Tatsächlich geschrieben hat Aragon 1922 und 1923 nur einige Stücke des stattlichen Pensums, die man nun zum ersten Mal in einer deutschen Ausgabe lesen kann. Es ist eine anregende und vergnügliche Lektüre, denn der junge Aragon, der schon zwei Romane hinter sich und "La Défense de l'Infini" und den "Paysan de Paris" gerade vor sich hat, vereint vieles in sich: das Gespür für Zeitsignaturen, genaue und manchmal gnadenlos eingesetzte Beobachtungsgabe, stilistische Geschmeidigkeit in mehreren Tonlagen, von der Kunstkritik bis zum Gesellschaftsfeuilleton, das für eine ironische Anverwandlung fast schon zu elegant ausfällt.

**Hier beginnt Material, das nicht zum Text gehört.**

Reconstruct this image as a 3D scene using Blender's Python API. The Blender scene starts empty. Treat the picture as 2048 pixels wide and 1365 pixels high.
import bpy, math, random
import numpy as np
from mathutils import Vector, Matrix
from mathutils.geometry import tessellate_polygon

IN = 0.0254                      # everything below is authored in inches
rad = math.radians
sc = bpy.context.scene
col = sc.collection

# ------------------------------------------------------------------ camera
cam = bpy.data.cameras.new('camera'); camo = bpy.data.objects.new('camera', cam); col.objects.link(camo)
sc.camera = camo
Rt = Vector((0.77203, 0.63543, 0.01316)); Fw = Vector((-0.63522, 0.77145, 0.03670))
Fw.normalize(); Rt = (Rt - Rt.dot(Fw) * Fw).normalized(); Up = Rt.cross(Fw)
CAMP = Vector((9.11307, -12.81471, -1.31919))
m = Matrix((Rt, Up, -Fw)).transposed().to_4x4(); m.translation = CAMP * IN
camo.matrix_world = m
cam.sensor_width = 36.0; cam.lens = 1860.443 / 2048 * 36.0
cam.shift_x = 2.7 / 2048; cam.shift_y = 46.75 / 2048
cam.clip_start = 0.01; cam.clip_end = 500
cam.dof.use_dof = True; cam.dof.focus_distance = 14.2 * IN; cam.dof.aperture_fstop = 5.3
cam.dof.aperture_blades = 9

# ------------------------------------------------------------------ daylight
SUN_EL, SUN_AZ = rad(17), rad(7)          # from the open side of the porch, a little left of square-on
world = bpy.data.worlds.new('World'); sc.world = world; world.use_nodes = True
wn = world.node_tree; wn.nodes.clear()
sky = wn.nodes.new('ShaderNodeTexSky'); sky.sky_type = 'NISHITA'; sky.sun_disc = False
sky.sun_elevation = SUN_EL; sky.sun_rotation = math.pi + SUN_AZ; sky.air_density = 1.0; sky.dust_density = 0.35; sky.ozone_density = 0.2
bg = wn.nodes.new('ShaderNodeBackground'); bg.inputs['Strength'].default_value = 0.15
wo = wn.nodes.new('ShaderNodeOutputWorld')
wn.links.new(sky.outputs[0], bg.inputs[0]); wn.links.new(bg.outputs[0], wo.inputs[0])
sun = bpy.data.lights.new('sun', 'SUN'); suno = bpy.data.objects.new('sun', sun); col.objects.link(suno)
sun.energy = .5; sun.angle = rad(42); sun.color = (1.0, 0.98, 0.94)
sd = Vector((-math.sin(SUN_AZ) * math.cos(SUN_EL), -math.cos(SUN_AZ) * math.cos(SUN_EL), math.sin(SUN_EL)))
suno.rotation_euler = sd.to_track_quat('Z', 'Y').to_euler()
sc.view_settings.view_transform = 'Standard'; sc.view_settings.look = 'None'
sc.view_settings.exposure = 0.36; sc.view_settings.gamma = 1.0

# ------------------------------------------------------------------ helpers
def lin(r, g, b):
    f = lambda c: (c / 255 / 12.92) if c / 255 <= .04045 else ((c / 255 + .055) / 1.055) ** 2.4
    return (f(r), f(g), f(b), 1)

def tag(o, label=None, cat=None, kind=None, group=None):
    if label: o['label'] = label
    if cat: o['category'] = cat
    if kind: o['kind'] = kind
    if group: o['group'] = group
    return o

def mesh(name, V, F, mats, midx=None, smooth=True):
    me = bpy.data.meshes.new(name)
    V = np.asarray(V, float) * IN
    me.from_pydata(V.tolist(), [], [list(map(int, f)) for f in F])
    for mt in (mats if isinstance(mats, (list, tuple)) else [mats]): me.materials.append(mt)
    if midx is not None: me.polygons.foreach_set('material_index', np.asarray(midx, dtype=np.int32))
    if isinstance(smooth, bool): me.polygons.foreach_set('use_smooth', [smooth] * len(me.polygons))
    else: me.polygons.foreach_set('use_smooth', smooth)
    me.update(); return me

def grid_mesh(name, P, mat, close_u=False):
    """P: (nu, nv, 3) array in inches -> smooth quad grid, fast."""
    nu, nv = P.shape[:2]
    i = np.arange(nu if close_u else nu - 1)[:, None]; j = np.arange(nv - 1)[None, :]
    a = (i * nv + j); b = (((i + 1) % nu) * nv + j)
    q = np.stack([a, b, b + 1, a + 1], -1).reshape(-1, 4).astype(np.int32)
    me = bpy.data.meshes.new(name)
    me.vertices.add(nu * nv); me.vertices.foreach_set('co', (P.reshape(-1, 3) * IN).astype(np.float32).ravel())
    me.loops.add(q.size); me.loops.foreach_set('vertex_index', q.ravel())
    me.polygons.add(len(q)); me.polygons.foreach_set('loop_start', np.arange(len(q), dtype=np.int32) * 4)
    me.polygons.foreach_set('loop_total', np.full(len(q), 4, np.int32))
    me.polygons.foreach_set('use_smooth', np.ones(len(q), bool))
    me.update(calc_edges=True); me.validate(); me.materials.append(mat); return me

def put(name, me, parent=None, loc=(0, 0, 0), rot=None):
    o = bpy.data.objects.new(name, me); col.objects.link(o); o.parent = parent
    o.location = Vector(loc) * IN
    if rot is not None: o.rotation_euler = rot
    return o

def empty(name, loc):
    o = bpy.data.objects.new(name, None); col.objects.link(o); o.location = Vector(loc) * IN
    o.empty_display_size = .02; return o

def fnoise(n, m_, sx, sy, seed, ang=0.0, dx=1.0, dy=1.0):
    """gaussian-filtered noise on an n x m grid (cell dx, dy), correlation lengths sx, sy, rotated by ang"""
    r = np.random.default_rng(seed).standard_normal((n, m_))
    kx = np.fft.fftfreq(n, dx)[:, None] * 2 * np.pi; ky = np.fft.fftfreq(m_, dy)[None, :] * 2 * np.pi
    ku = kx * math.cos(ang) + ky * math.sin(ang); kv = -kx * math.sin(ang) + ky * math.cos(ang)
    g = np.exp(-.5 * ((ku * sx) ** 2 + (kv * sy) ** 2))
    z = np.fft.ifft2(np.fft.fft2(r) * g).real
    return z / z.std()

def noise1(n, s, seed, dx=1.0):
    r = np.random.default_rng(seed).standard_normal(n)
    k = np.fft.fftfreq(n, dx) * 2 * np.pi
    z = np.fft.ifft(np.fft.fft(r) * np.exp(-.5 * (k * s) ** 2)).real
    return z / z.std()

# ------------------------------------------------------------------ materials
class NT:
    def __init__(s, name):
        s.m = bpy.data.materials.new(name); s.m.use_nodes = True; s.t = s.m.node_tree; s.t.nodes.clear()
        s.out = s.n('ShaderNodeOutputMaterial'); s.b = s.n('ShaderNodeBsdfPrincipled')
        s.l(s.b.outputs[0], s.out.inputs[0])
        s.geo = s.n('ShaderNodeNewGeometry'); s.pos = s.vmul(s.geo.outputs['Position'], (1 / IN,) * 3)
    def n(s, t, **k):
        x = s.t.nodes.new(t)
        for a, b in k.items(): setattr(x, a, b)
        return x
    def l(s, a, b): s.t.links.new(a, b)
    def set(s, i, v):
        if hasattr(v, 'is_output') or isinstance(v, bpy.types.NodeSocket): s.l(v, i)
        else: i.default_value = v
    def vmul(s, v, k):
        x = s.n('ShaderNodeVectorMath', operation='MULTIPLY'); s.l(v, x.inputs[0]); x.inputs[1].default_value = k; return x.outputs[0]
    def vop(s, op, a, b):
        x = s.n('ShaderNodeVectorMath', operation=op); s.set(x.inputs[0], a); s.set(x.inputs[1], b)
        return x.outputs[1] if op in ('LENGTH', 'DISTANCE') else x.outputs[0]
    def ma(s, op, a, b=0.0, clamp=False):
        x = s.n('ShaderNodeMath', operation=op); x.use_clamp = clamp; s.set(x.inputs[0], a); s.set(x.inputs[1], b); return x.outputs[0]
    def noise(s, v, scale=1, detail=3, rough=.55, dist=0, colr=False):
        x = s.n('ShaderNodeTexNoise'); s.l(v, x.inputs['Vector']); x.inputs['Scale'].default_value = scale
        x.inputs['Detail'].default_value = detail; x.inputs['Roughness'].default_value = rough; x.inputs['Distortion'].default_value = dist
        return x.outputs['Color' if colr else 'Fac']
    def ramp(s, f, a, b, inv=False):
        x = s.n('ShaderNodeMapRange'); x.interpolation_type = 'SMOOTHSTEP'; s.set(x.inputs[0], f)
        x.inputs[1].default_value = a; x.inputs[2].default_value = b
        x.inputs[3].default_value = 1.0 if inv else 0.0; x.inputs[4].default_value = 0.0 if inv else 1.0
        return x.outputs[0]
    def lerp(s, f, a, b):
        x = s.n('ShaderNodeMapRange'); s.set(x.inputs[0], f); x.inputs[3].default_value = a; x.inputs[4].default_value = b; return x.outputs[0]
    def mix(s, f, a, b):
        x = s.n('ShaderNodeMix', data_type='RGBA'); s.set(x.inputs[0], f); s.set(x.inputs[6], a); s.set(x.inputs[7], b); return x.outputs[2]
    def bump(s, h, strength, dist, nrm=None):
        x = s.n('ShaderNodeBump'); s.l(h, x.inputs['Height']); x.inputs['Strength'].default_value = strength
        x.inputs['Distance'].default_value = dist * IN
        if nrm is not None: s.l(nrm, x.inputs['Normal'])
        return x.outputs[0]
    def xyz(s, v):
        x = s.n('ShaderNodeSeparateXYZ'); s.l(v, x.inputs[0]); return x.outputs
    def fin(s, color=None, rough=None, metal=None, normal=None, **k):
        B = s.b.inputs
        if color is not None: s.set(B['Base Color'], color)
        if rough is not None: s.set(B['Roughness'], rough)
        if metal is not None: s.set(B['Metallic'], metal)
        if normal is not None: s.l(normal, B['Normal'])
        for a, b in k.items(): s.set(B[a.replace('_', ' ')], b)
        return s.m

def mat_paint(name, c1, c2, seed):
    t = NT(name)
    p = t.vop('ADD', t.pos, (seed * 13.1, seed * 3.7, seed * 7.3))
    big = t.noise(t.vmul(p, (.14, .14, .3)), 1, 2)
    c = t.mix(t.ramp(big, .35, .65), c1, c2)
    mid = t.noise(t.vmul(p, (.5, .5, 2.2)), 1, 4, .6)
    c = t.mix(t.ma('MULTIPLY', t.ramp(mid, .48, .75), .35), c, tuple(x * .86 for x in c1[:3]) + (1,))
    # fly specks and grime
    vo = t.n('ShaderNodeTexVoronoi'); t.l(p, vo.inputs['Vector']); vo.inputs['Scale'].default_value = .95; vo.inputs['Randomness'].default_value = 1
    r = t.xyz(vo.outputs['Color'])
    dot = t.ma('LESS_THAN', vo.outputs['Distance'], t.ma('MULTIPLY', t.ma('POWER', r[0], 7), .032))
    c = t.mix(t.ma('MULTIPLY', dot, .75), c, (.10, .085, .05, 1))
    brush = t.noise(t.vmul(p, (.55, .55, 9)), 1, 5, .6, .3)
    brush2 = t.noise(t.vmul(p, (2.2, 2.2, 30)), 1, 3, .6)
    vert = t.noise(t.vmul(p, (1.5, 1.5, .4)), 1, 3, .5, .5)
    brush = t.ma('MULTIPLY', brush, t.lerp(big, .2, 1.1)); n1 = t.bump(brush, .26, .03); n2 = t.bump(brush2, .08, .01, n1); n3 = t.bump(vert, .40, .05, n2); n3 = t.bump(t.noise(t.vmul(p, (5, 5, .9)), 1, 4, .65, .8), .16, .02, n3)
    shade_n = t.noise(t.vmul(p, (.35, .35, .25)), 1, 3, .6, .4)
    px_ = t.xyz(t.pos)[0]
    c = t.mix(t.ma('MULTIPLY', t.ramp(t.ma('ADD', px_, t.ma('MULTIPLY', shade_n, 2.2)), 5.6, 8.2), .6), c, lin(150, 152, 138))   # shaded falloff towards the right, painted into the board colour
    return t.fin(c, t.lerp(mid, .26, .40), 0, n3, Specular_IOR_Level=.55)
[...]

Ob er sich an einen Stummfilmstar seiner Vorkriegsjugend erinnert, Paul Valéry im Salon von Miss Barney, André Gide bei sich zu Hause oder eine Picabia-Vernissage beschreibt: langweilig wird das nie. Man begreift beim Lesen auch, warum den Mitstreitern Breton und Soupault die journalistische Ader Aragons eher ein Dorn im Auge war. Tatsächlich gab Aragon im Frühjahr 1923 die kaum angetretene Leitung des "Paris-Journal" gleich wieder ab, kehrte dem Metier aber durchaus nicht den Rücken. Nur kam etwas später ja leider die strikte Observanz gegenüber der Kommunistischen Partei hinzu, welche die Texte zur zeitgenössischen Literaturgeschichte glücklicherweise noch nicht ahnen lassen.
HELMUT MAYER
Louis Aragon: "Projekt einer zeitgenössischen Literaturgeschichte". Essays.
Aus dem Französischen von Lydia Babilas. Edition text + kritik, München 2010. 215 S., br., 24,- [Euro].